Repeat all of the data precisely.

************

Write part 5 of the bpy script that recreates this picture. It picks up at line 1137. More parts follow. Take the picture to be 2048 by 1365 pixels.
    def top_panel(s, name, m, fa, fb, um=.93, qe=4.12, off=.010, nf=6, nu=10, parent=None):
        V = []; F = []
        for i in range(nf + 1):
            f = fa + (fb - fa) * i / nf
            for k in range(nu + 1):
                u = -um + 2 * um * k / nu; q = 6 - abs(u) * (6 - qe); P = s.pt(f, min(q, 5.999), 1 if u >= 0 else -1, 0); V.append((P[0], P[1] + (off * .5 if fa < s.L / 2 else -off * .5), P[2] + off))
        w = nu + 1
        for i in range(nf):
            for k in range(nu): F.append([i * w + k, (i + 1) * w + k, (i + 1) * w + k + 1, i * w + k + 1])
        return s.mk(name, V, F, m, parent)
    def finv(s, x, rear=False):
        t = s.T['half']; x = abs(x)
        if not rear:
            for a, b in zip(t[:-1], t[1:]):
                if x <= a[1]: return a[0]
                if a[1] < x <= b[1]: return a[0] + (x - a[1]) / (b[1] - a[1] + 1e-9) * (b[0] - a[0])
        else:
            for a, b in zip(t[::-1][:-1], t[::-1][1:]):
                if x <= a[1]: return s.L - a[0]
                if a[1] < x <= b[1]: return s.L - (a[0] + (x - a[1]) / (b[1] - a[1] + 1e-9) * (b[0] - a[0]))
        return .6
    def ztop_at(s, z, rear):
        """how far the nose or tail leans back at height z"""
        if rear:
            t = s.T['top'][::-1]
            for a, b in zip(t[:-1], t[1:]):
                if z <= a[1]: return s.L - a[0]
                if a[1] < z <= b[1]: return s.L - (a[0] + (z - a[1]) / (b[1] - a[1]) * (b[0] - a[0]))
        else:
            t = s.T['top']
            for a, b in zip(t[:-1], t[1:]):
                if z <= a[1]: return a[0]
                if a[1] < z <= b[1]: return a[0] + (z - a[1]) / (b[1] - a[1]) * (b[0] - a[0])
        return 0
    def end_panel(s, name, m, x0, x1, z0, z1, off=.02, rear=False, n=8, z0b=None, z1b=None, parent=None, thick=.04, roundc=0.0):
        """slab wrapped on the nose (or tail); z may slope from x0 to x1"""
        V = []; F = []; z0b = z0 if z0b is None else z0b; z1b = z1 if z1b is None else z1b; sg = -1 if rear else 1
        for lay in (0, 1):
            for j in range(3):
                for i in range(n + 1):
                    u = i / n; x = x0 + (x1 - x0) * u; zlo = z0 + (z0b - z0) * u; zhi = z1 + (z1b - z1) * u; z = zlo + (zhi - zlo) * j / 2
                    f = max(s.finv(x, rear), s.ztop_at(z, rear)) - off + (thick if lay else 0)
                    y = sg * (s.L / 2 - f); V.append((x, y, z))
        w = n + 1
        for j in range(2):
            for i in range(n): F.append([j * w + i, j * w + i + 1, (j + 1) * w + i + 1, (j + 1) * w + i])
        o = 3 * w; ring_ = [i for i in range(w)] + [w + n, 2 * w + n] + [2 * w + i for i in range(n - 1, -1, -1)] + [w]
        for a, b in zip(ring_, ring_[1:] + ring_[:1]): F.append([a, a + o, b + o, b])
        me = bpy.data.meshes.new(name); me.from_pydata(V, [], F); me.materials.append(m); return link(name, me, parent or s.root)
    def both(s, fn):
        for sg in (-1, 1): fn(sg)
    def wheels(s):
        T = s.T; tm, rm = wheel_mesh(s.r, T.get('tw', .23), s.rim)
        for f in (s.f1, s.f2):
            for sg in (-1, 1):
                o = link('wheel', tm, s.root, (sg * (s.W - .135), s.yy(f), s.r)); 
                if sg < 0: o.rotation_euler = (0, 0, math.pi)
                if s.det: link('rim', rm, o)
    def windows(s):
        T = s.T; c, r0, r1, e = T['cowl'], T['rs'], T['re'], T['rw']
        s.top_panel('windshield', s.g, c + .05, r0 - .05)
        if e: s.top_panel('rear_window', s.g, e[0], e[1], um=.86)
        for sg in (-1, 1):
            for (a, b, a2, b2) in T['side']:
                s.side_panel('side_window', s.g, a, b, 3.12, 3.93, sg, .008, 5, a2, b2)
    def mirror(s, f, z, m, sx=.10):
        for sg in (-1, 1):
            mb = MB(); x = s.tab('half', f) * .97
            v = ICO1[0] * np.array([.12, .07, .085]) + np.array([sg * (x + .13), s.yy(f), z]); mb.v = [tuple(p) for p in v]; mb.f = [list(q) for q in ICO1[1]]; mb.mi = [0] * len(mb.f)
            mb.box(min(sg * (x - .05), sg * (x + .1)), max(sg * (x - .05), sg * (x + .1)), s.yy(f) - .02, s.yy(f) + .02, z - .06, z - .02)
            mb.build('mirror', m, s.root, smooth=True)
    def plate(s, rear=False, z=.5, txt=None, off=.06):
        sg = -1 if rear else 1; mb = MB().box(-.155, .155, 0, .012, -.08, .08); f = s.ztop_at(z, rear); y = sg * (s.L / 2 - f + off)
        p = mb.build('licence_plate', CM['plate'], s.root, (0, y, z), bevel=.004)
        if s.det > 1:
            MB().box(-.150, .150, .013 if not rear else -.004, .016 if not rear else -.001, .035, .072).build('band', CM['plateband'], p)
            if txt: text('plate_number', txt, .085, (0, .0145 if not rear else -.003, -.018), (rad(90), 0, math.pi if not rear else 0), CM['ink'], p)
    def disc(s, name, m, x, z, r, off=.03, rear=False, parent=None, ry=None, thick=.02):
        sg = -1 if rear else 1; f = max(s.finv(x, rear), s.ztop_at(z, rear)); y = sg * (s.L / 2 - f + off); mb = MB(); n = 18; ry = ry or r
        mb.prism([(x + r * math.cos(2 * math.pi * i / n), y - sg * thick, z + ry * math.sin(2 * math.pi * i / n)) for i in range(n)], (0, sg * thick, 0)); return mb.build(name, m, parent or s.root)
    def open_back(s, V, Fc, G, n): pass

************

Exercise result
Write part 5 of the bpy script that recreates this picture. It picks up at line 1137. More parts follow. Take the picture to be 2048 by 1365 pixels.
    def top_panel(s, name, m, fa, fb, um=.93, qe=4.12, off=.010, nf=6, nu=10, parent=None):
        V = []; F = []
        for i in range(nf + 1):
            f = fa + (fb - fa) * i / nf
            for k in range(nu + 1):
                u = -um + 2 * um * k / nu; q = 6 - abs(u) * (6 - qe); P = s.pt(f, min(q, 5.999), 1 if u >= 0 else -1, 0); V.append((P[0], P[1] + (off * .5 if fa < s.L / 2 else -off * .5), P[2] + off))
        w = nu + 1
        for i in range(nf):
            for k in range(nu): F.append([i * w + k, (i + 1) * w + k, (i + 1) * w + k + 1, i * w + k + 1])
        return s.mk(name, V, F, m, parent)
    def finv(s, x, rear=False):
        t = s.T['half']; x = abs(x)
        if not rear:
            for a, b in zip(t[:-1], t[1:]):
                if x <= a[1]: return a[0]
                if a[1] < x <= b[1]: return a[0] + (x - a[1]) / (b[1] - a[1] + 1e-9) * (b[0] - a[0])
        else:
            for a, b in zip(t[::-1][:-1], t[::-1][1:]):
                if x <= a[1]: return s.L - a[0]
                if a[1] < x <= b[1]: return s.L - (a[0] + (x - a[1]) / (b[1] - a[1] + 1e-9) * (b[0] - a[0]))
        return .6
    def ztop_at(s, z, rear):
        """how far the nose or tail leans back at height z"""
        if rear:
            t = s.T['top'][::-1]
            for a, b in zip(t[:-1], t[1:]):
                if z <= a[1]: return s.L - a[0]
                if a[1] < z <= b[1]: return s.L - (a[0] + (z - a[1]) / (b[1] - a[1]) * (b[0] - a[0]))
        else:
            t = s.T['top']
            for a, b in zip(t[:-1], t[1:]):
                if z <= a[1]: return a[0]
                if a[1] < z <= b[1]: return a[0] + (z - a[1]) / (b[1] - a[1]) * (b[0] - a[0])
        return 0
    def end_panel(s, name, m, x0, x1, z0, z1, off=.02, rear=False, n=8, z0b=None, z1b=None, parent=None, thick=.04, roundc=0.0):
        """slab wrapped on the nose (or tail); z may slope from x0 to x1"""
        V = []; F = []; z0b = z0 if z0b is None else z0b; z1b = z1 if z1b is None else z1b; sg = -1 if rear else 1
        for lay in (0, 1):
            for j in range(3):
                for i in range(n + 1):
                    u = i / n; x = x0 + (x1 - x0) * u; zlo = z0 + (z0b - z0) * u; zhi = z1 + (z1b - z1) * u; z = zlo + (zhi - zlo) * j / 2
                    f = max(s.finv(x, rear), s.ztop_at(z, rear)) - off + (thick if lay else 0)
                    y = sg * (s.L / 2 - f); V.append((x, y, z))
        w = n + 1
        for j in range(2):
            for i in range(n): F.append([j * w + i, j * w + i + 1, (j + 1) * w + i + 1, (j + 1) * w + i])
        o = 3 * w; ring_ = [i for i in range(w)] + [w + n, 2 * w + n] + [2 * w + i for i in range(n - 1, -1, -1)] + [w]
        for a, b in zip(ring_, ring_[1:] + ring_[:1]): F.append([a, a + o, b + o, b])
        me = bpy.data.meshes.new(name); me.from_pydata(V, [], F); me.materials.append(m); return link(name, me, parent or s.root)
    def both(s, fn):
        for sg in (-1, 1): fn(sg)
    def wheels(s):
        T = s.T; tm, rm = wheel_mesh(s.r, T.get('tw', .23), s.rim)
        for f in (s.f1, s.f2):
            for sg in (-1, 1):
                o = link('wheel', tm, s.root, (sg * (s.W - .135), s.yy(f), s.r)); 
                if sg < 0: o.rotation_euler = (0, 0, math.pi)
                if s.det: link('rim', rm, o)
    def windows(s):
        T = s.T; c, r0, r1, e = T['cowl'], T['rs'], T['re'], T['rw']
        s.top_panel('windshield', s.g, c + .05, r0 - .05)
        if e: s.top_panel('rear_window', s.g, e[0], e[1], um=.86)
        for sg in (-1, 1):
            for (a, b, a2, b2) in T['side']:
                s.side_panel('side_window', s.g, a, b, 3.12, 3.93, sg, .008, 5, a2, b2)
    def mirror(s, f, z, m, sx=.10):
        for sg in (-1, 1):
            mb = MB(); x = s.tab('half', f) * .97
            v = ICO1[0] * np.array([.12, .07, .085]) + np.array([sg * (x + .13), s.yy(f), z]); mb.v = [tuple(p) for p in v]; mb.f = [list(q) for q in ICO1[1]]; mb.mi = [0] * len(mb.f)
            mb.box(min(sg * (x - .05), sg * (x + .1)), max(sg * (x - .05), sg * (x + .1)), s.yy(f) - .02, s.yy(f) + .02, z - .06, z - .02)
            mb.build('mirror', m, s.root, smooth=True)
    def plate(s, rear=False, z=.5, txt=None, off=.06):
        sg = -1 if rear else 1; mb = MB().box(-.155, .155, 0, .012, -.08, .08); f = s.ztop_at(z, rear); y = sg * (s.L / 2 - f + off)
        p = mb.build('licence_plate', CM['plate'], s.root, (0, y, z), bevel=.004)
        if s.det > 1:
            MB().box(-.150, .150, .013 if not rear else -.004, .016 if not rear else -.001, .035, .072).build('band', CM['plateband'], p)
            if txt: text('plate_number', txt, .085, (0, .0145 if not rear else -.003, -.018), (rad(90), 0, math.pi if not rear else 0), CM['ink'], p)
    def disc(s, name, m, x, z, r, off=.03, rear=False, parent=None, ry=None, thick=.02):
        sg = -1 if rear else 1; f = max(s.finv(x, rear), s.ztop_at(z, rear)); y = sg * (s.L / 2 - f + off); mb = MB(); n = 18; ry = ry or r
        mb.prism([(x + r * math.cos(2 * math.pi * i / n), y - sg * thick, z + ry * math.sin(2 * math.pi * i / n)) for i in range(n)], (0, sg * thick, 0)); return mb.build(name, m, parent or s.root)
    def open_back(s, V, Fc, G, n): pass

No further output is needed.